Answer
The simplified form of the expression $\frac{1}{x+y}+\frac{2}{{{x}^{2}}+{{y}^{2}}}$ is $\frac{{{x}^{2}}+2x+{{y}^{2}}+2y}{\left( x+y \right)\left( {{x}^{2}}+{{y}^{2}} \right)}$.
Work Step by Step
$\frac{1}{x+y}+\frac{2}{{{x}^{2}}+{{y}^{2}}}$
Solve to obtain the LCD of denominator of the fractions that is $\left( x+y \right)$ and $\left( {{x}^{2}}+{{y}^{2}} \right)$.
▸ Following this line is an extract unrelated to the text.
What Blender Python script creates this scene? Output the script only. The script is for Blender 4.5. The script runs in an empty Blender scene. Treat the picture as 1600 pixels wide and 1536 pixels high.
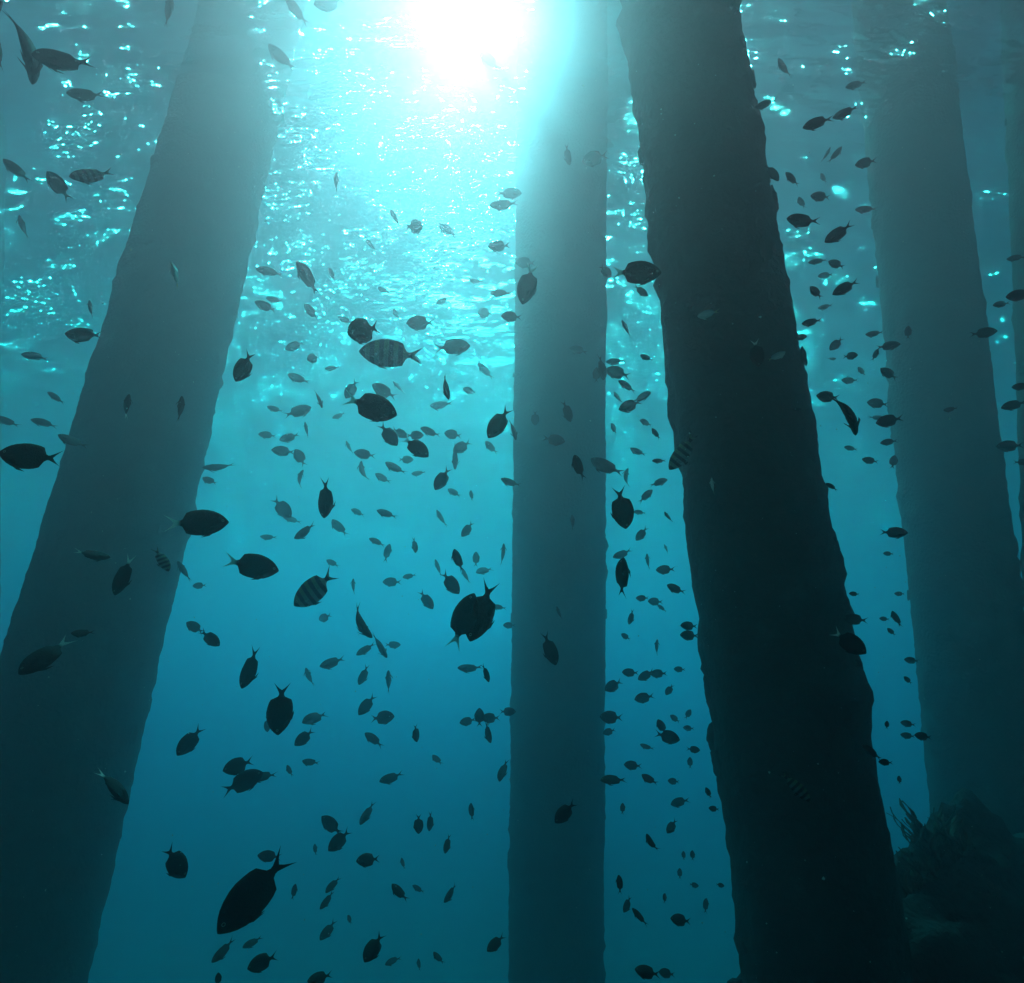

On solving the LCD is $\left( x+y \right)\left( {{x}^{2}}+{{y}^{2}} \right)$.
The rational expression is written as a fraction in such a way that the LCD is the denominator of the fraction:
$\begin{align}
& \frac{1}{x+y}=\frac{1\left( {{x}^{2}}+{{y}^{2}} \right)}{\left( x+y \right)\left( {{x}^{2}}+{{y}^{2}} \right)} \\
& =\frac{\left( {{x}^{2}}+{{y}^{2}} \right)}{\left( x+y \right)\left( {{x}^{2}}+{{y}^{2}} \right)}
\end{align}$
And
$\frac{2}{{{x}^{2}}+{{y}^{2}}}=\frac{2\left( x+y \right)}{\left( x+y \right)\left( {{x}^{2}}+{{y}^{2}} \right)}$
Since the fractions have the common denominator, add the numerators and the LCD is the denominator:
$\begin{align}
& \frac{1}{x+y}+\frac{2}{{{x}^{2}}+{{y}^{2}}}=\frac{\left( {{x}^{2}}+{{y}^{2}} \right)}{\left( x+y \right)\left( {{x}^{2}}+{{y}^{2}} \right)}+\frac{2\left( x+y \right)}{\left( x+y \right)\left( {{x}^{2}}+{{y}^{2}} \right)} \\
& =\frac{\left( {{x}^{2}}+{{y}^{2}} \right)+2\left( x+y \right)}{\left( x+y \right)\left( {{x}^{2}}+{{y}^{2}} \right)}
\end{align}$
Simplify the above expression as:
$\begin{align}
& \frac{1}{x+y}+\frac{2}{{{x}^{2}}+{{y}^{2}}}=\frac{{{x}^{2}}+{{y}^{2}}+2x+2y}{\left( x+y \right)\left( {{x}^{2}}+{{y}^{2}} \right)} \\
& =\frac{{{x}^{2}}+2x+{{y}^{2}}+2y}{\left( x+y \right)\left( {{x}^{2}}+{{y}^{2}} \right)}
\end{align}$